| What is needed |
Skip the pictures. Set down, word for word, the lines from the start of the material up to and including the line with "return p + w".

| Data excerpt |
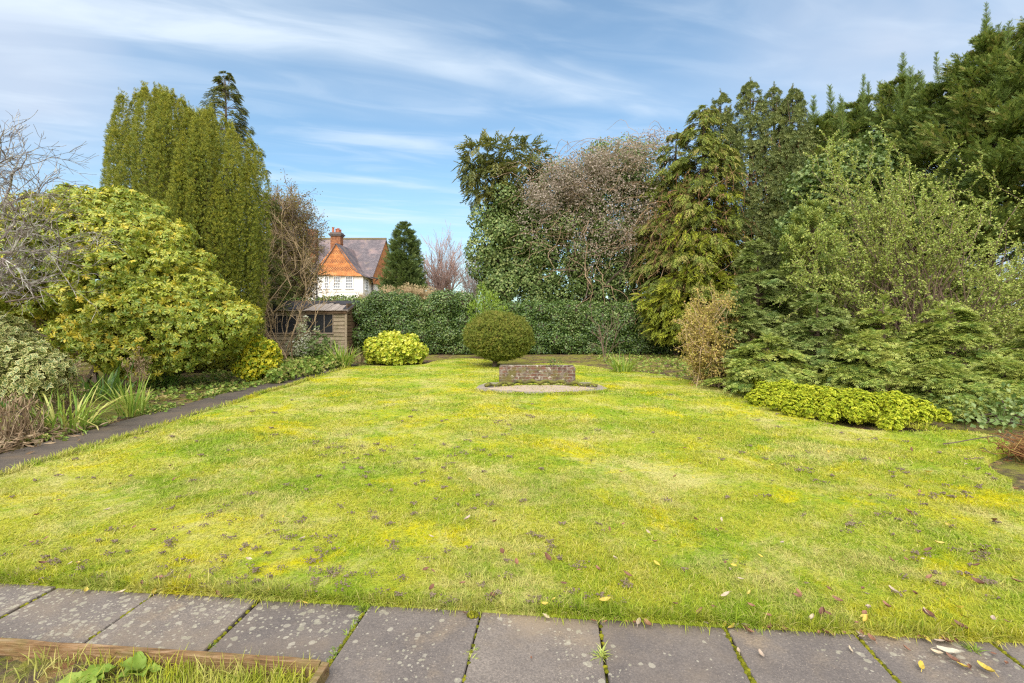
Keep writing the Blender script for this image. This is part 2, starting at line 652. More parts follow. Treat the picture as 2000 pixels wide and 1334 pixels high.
def branch_paths(start, d, L, r, level, q, kids=(3, 5), spread=0.7, wob=0.16, grav=0.0, shrink=0.62, npt=6, out=None, first=0.3, rmin=0.003):
    if out is None:
        out = []
    d = norm(d)
    pts = [np.array(start, float)]
    for i in range(npt - 1):
        d = norm(d + q.normal(0, wob, 3) + np.array([0, 0, grav]))
        pts.append(pts[-1] + d * L / (npt - 1))
    pts = np.array(pts)
    rad = np.maximum(np.linspace(r, r * 0.5, npt), rmin)
    out.append((pts, rad, level))
    if level > 0:
        for k in range(q.integers(kids[0], kids[1] + 1)):
            f = q.uniform(first, 1.0)
            x = f * (npt - 1)
            i = min(int(x), npt - 2)
            p = pts[i] + (pts[i + 1] - pts[i]) * (x - i)
            ax = norm(pts[i + 1] - pts[i])
            side = norm(np.cross(ax, q.normal(size=3)))
            nd = ax + side * spread * q.uniform(0.6, 1.4)
            branch_paths(p, nd, L * shrink * q.uniform(0.7, 1.2), max(r * 0.55 * (1 - 0.3 * f), rmin), level - 1, q, kids, spread, wob, grav, shrink, max(4, npt - 1), out, first * 0.7, rmin)
    return out


def paths_mesh(paths, sides=(3, 4, 5, 6)):
    mb = MB()
    for pts, rad, lv in paths:
        mb.tube(pts, rad, sides[min(lv, len(sides) - 1)], t=rng.uniform(0, 1), cap=False)
    return mb


def strand(a, b, sag, q, n=8, wob=0.06):
    t = np.linspace(0, 1, n)[:, None]
    p = np.array(a) * (1 - t) + np.array(b) * t
    p[:, 2] += (sag * 4 * t * (1 - t))[:, 0]
    L = np.linalg.norm(np.array(b) - np.array(a))
    w = np.cumsum(q.normal(0, wob * L / n, (n, 3)), 0) * np.sin(np.pi * t)
    return p + w


def conifer(mb, base, H, R0, nb, ns, tpl, sl, rise=0.25, droop=0.0, z0=0.08, p=0.8, side=0.35, tint=(0.2, 0.8), flat=True, upb=0.0, back=0.45, jit=0.1, bulge=0.0, fmin=0.3, a=1.25, brk=None, seed=1, svar=0.25, rvar=(0.72, 1.22)):
    """branches around a trunk, each set with sprays"""
    q = np.random.default_rng(seed)
    base = np.array(base, float)
    zb = z0 + (1 - z0) * (1 - q.random(nb) ** (1 / a))
    az = q.uniform(0, 2 * np.pi, nb)
    dirs = np.stack([np.cos(az), np.sin(az), 0 * az], 1)
    tow = norm(np.array([0, 0, 0]) - np.array([base[0], base[1], 0]))
    facing = dirs @ tow
    ok = (facing > -0.35) | (q.random(nb) < back)
    zb, az, dirs = zb[ok], az[ok], dirs[ok]
    nb = len(zb)
    rad = R0 * np.clip((1 - zb), 0.0, 1) ** p * (1 + bulge * np.sin(np.pi * zb)) * q.uniform(rvar[0], rvar[1], nb) + 0.10
    low = np.clip((zb - z0) / 0.12, 0.35, 1)
    rad = rad * low ** 0.5
    bt = q.uniform(-0.16, 0.16, nb)
    i = np.repeat(np.arange(nb), ns)
    n = len(i)
    f = fmin + (1 - fmin) * q.random(n) ** 0.7
    tang = np.stack([-dirs[:, 1], dirs[:, 0], 0 * az], 1)
    s = q.uniform(-1, 1, n)
    ri = rad[i]
    P = base + np.stack([0 * f, 0 * f, zb[i] * H], 1) + dirs[i] * (ri * f)[:, None] + tang[i] * (s * side * ri * (1.15 - 0.8 * f))[:, None]
    P[:, 2] += rise * ri * f - droop * ri * f * f + q.normal(0, jit, n) * np.minimum(ri, 1.0)
    D = dirs[i] * 1.0 + tang[i] * (s * 0.9)[:, None] + np.stack([0 * f, 0 * f, rise - 2 * droop * f + upb], 1) + q.normal(0, 0.22, (n, 3))
    N = np.array([0, 0, 1.0]) + q.normal(0, 0.3 if flat else 1.2, (n, 3))
    t = np.clip(q.uniform(tint[0], tint[1], n) + bt[i], 0, 1)
    okz = P[:, 2] > 0.03
    mb.scatter(tpl, P[okz], D[okz], N[okz], (sl * q.uniform(1 - svar, 1 + svar, n) * np.clip(0.55 + 0.45 * ri / max(R0, 0.01) * 1.3, 0.55, 1.0))[okz], t[okz])
    if brk is not None:
        for k in range(nb):
            if rad[k] > 0.3:
                o = base + np.array([0, 0, zb[k] * H])
                e = o + dirs[k] * rad[k] * 0.9
                e[2] += rise * rad[k] * 0.9 - droop * rad[k] * 0.81
                m = (o + e) / 2
                m[2] += droop * rad[k] * 0.2
                brk.tube([o, m, e], [0.012 + 0.008 * rad[k], 0.012, 0.005], 4, cap=False)
    return mb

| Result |
Keep writing the Blender script for this image. This is part 2, starting at line 652. More parts follow. Treat the picture as 2000 pixels wide and 1334 pixels high.
def branch_paths(start, d, L, r, level, q, kids=(3, 5), spread=0.7, wob=0.16, grav=0.0, shrink=0.62, npt=6, out=None, first=0.3, rmin=0.003):
    if out is None:
        out = []
    d = norm(d)
    pts = [np.array(start, float)]
    for i in range(npt - 1):
        d = norm(d + q.normal(0, wob, 3) + np.array([0, 0, grav]))
        pts.append(pts[-1] + d * L / (npt - 1))
    pts = np.array(pts)
    rad = np.maximum(np.linspace(r, r * 0.5, npt), rmin)
    out.append((pts, rad, level))
    if level > 0:
        for k in range(q.integers(kids[0], kids[1] + 1)):
            f = q.uniform(first, 1.0)
            x = f * (npt - 1)
            i = min(int(x), npt - 2)
            p = pts[i] + (pts[i + 1] - pts[i]) * (x - i)
            ax = norm(pts[i + 1] - pts[i])
            side = norm(np.cross(ax, q.normal(size=3)))
            nd = ax + side * spread * q.uniform(0.6, 1.4)
            branch_paths(p, nd, L * shrink * q.uniform(0.7, 1.2), max(r * 0.55 * (1 - 0.3 * f), rmin), level - 1, q, kids, spread, wob, grav, shrink, max(4, npt - 1), out, first * 0.7, rmin)
    return out


def paths_mesh(paths, sides=(3, 4, 5, 6)):
    mb = MB()
    for pts, rad, lv in paths:
        mb.tube(pts, rad, sides[min(lv, len(sides) - 1)], t=rng.uniform(0, 1), cap=False)
    return mb


def strand(a, b, sag, q, n=8, wob=0.06):
    t = np.linspace(0, 1, n)[:, None]
    p = np.array(a) * (1 - t) + np.array(b) * t
    p[:, 2] += (sag * 4 * t * (1 - t))[:, 0]
    L = np.linalg.norm(np.array(b) - np.array(a))
    w = np.cumsum(q.normal(0, wob * L / n, (n, 3)), 0) * np.sin(np.pi * t)
    return p + w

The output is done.